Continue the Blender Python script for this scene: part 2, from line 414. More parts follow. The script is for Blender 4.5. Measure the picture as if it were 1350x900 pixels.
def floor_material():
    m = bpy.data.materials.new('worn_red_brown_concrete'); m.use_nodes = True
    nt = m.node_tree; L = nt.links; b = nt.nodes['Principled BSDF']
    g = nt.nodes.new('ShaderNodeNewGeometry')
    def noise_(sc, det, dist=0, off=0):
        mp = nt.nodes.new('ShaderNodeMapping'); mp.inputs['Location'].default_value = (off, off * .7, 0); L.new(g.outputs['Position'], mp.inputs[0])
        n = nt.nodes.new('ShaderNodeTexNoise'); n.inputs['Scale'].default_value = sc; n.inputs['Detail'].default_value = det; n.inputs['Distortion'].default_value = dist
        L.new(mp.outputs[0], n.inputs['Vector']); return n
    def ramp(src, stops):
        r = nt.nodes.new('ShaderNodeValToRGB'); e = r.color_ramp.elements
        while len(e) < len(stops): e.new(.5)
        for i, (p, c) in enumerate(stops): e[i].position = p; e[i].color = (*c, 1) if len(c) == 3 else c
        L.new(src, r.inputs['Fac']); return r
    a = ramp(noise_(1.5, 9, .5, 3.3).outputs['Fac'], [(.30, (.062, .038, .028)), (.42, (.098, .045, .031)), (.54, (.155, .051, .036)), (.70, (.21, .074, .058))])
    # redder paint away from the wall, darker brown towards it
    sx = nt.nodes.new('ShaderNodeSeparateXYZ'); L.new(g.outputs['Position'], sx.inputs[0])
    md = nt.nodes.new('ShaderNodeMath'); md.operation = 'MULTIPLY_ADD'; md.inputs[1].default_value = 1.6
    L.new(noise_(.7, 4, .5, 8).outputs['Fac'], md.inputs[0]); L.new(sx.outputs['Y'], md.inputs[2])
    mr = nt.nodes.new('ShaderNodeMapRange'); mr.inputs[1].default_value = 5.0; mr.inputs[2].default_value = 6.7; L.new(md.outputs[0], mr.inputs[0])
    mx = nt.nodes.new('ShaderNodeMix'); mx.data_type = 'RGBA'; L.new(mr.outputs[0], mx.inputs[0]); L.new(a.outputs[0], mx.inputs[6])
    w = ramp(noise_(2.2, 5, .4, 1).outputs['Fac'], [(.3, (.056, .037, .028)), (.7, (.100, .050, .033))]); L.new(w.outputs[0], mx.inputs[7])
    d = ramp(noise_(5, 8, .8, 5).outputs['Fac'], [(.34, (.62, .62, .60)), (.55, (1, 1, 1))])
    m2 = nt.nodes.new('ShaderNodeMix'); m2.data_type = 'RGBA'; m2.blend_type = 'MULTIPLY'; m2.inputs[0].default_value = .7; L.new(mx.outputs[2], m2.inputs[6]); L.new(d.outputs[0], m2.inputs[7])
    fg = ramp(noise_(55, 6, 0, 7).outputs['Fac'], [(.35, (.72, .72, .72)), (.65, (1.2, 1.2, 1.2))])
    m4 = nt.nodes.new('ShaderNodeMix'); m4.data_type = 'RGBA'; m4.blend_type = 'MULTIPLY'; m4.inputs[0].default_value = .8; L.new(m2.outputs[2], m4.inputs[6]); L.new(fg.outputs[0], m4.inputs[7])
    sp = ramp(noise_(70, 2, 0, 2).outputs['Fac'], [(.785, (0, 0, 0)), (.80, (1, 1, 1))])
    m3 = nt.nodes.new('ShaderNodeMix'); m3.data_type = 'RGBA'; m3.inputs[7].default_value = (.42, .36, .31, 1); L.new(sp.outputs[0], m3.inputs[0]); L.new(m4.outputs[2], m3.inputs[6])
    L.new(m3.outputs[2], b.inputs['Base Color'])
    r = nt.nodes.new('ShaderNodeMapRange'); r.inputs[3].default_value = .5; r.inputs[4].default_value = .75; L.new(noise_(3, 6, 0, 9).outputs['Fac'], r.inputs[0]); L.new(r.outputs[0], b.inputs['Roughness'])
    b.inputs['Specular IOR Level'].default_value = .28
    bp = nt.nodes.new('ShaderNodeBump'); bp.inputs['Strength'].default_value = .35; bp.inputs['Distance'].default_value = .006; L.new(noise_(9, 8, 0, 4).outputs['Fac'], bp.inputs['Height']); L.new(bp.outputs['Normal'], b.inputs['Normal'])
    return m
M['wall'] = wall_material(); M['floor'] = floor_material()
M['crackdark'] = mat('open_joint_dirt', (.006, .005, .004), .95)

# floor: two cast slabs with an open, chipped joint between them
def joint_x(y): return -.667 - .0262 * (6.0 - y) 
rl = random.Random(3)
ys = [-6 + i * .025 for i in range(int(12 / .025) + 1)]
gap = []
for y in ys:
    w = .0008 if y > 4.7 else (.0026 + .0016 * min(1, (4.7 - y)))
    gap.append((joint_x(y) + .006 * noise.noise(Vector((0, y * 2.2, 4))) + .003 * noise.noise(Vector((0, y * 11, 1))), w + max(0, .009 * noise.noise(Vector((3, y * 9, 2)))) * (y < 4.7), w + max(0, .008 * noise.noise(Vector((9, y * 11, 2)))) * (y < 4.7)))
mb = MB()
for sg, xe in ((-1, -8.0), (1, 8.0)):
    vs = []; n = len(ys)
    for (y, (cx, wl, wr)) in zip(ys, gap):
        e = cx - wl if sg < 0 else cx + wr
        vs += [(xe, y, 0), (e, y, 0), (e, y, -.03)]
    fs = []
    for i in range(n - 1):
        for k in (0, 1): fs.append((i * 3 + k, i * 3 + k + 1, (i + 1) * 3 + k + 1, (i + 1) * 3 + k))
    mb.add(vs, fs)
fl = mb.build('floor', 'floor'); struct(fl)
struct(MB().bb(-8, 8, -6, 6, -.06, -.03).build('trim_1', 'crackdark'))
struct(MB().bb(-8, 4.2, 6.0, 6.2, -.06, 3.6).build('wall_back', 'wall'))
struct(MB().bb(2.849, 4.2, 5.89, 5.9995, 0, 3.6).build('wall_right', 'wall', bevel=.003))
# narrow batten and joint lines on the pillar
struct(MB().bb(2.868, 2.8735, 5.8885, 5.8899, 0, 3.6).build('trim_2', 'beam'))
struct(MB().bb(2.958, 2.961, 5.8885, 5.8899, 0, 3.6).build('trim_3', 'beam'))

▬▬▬

## Challenge
Reproduce the listing above word for word.

## Correct answer
Continue the Blender Python script for this scene: part 2, from line 414. More parts follow. The script is for Blender 4.5. Measure the picture as if it were 1350x900 pixels.
def floor_material():
    m = bpy.data.materials.new('worn_red_brown_concrete'); m.use_nodes = True
    nt = m.node_tree; L = nt.links; b = nt.nodes['Principled BSDF']
    g = nt.nodes.new('ShaderNodeNewGeometry')
    def noise_(sc, det, dist=0, off=0):
        mp = nt.nodes.new('ShaderNodeMapping'); mp.inputs['Location'].default_value = (off, off * .7, 0); L.new(g.outputs['Position'], mp.inputs[0])
        n = nt.nodes.new('ShaderNodeTexNoise'); n.inputs['Scale'].default_value = sc; n.inputs['Detail'].default_value = det; n.inputs['Distortion'].default_value = dist
        L.new(mp.outputs[0], n.inputs['Vector']); return n
    def ramp(src, stops):
        r = nt.nodes.new('ShaderNodeValToRGB'); e = r.color_ramp.elements
        while len(e) < len(stops): e.new(.5)
        for i, (p, c) in enumerate(stops): e[i].position = p; e[i].color = (*c, 1) if len(c) == 3 else c
        L.new(src, r.inputs['Fac']); return r
    a = ramp(noise_(1.5, 9, .5, 3.3).outputs['Fac'], [(.30, (.062, .038, .028)), (.42, (.098, .045, .031)), (.54, (.155, .051, .036)), (.70, (.21, .074, .058))])
    # redder paint away from the wall, darker brown towards it
    sx = nt.nodes.new('ShaderNodeSeparateXYZ'); L.new(g.outputs['Position'], sx.inputs[0])
    md = nt.nodes.new('ShaderNodeMath'); md.operation = 'MULTIPLY_ADD'; md.inputs[1].default_value = 1.6
    L.new(noise_(.7, 4, .5, 8).outputs['Fac'], md.inputs[0]); L.new(sx.outputs['Y'], md.inputs[2])
    mr = nt.nodes.new('ShaderNodeMapRange'); mr.inputs[1].default_value = 5.0; mr.inputs[2].default_value = 6.7; L.new(md.outputs[0], mr.inputs[0])
    mx = nt.nodes.new('ShaderNodeMix'); mx.data_type = 'RGBA'; L.new(mr.outputs[0], mx.inputs[0]); L.new(a.outputs[0], mx.inputs[6])
    w = ramp(noise_(2.2, 5, .4, 1).outputs['Fac'], [(.3, (.056, .037, .028)), (.7, (.100, .050, .033))]); L.new(w.outputs[0], mx.inputs[7])
    d = ramp(noise_(5, 8, .8, 5).outputs['Fac'], [(.34, (.62, .62, .60)), (.55, (1, 1, 1))])
    m2 = nt.nodes.new('ShaderNodeMix'); m2.data_type = 'RGBA'; m2.blend_type = 'MULTIPLY'; m2.inputs[0].default_value = .7; L.new(mx.outputs[2], m2.inputs[6]); L.new(d.outputs[0], m2.inputs[7])
    fg = ramp(noise_(55, 6, 0, 7).outputs['Fac'], [(.35, (.72, .72, .72)), (.65, (1.2, 1.2, 1.2))])
    m4 = nt.nodes.new('ShaderNodeMix'); m4.data_type = 'RGBA'; m4.blend_type = 'MULTIPLY'; m4.inputs[0].default_value = .8; L.new(m2.outputs[2], m4.inputs[6]); L.new(fg.outputs[0], m4.inputs[7])
    sp = ramp(noise_(70, 2, 0, 2).outputs['Fac'], [(.785, (0, 0, 0)), (.80, (1, 1, 1))])
    m3 = nt.nodes.new('ShaderNodeMix'); m3.data_type = 'RGBA'; m3.inputs[7].default_value = (.42, .36, .31, 1); L.new(sp.outputs[0], m3.inputs[0]); L.new(m4.outputs[2], m3.inputs[6])
    L.new(m3.outputs[2], b.inputs['Base Color'])
    r = nt.nodes.new('ShaderNodeMapRange'); r.inputs[3].default_value = .5; r.inputs[4].default_value = .75; L.new(noise_(3, 6, 0, 9).outputs['Fac'], r.inputs[0]); L.new(r.outputs[0], b.inputs['Roughness'])
    b.inputs['Specular IOR Level'].default_value = .28
    bp = nt.nodes.new('ShaderNodeBump'); bp.inputs['Strength'].default_value = .35; bp.inputs['Distance'].default_value = .006; L.new(noise_(9, 8, 0, 4).outputs['Fac'], bp.inputs['Height']); L.new(bp.outputs['Normal'], b.inputs['Normal'])
    return m
M['wall'] = wall_material(); M['floor'] = floor_material()
M['crackdark'] = mat('open_joint_dirt', (.006, .005, .004), .95)

# floor: two cast slabs with an open, chipped joint between them
def joint_x(y): return -.667 - .0262 * (6.0 - y) 
rl = random.Random(3)
ys = [-6 + i * .025 for i in range(int(12 / .025) + 1)]
gap = []
for y in ys:
    w = .0008 if y > 4.7 else (.0026 + .0016 * min(1, (4.7 - y)))
    gap.append((joint_x(y) + .006 * noise.noise(Vector((0, y * 2.2, 4))) + .003 * noise.noise(Vector((0, y * 11, 1))), w + max(0, .009 * noise.noise(Vector((3, y * 9, 2)))) * (y < 4.7), w + max(0, .008 * noise.noise(Vector((9, y * 11, 2)))) * (y < 4.7)))
mb = MB()
for sg, xe in ((-1, -8.0), (1, 8.0)):
    vs = []; n = len(ys)
    for (y, (cx, wl, wr)) in zip(ys, gap):
        e = cx - wl if sg < 0 else cx + wr
        vs += [(xe, y, 0), (e, y, 0), (e, y, -.03)]
    fs = []
    for i in range(n - 1):
        for k in (0, 1): fs.append((i * 3 + k, i * 3 + k + 1, (i + 1) * 3 + k + 1, (i + 1) * 3 + k))
    mb.add(vs, fs)
fl = mb.build('floor', 'floor'); struct(fl)
struct(MB().bb(-8, 8, -6, 6, -.06, -.03).build('trim_1', 'crackdark'))
struct(MB().bb(-8, 4.2, 6.0, 6.2, -.06, 3.6).build('wall_back', 'wall'))
struct(MB().bb(2.849, 4.2, 5.89, 5.9995, 0, 3.6).build('wall_right', 'wall', bevel=.003))
# narrow batten and joint lines on the pillar
struct(MB().bb(2.868, 2.8735, 5.8885, 5.8899, 0, 3.6).build('trim_2', 'beam'))
struct(MB().bb(2.958, 2.961, 5.8885, 5.8899, 0, 3.6).build('trim_3', 'beam'))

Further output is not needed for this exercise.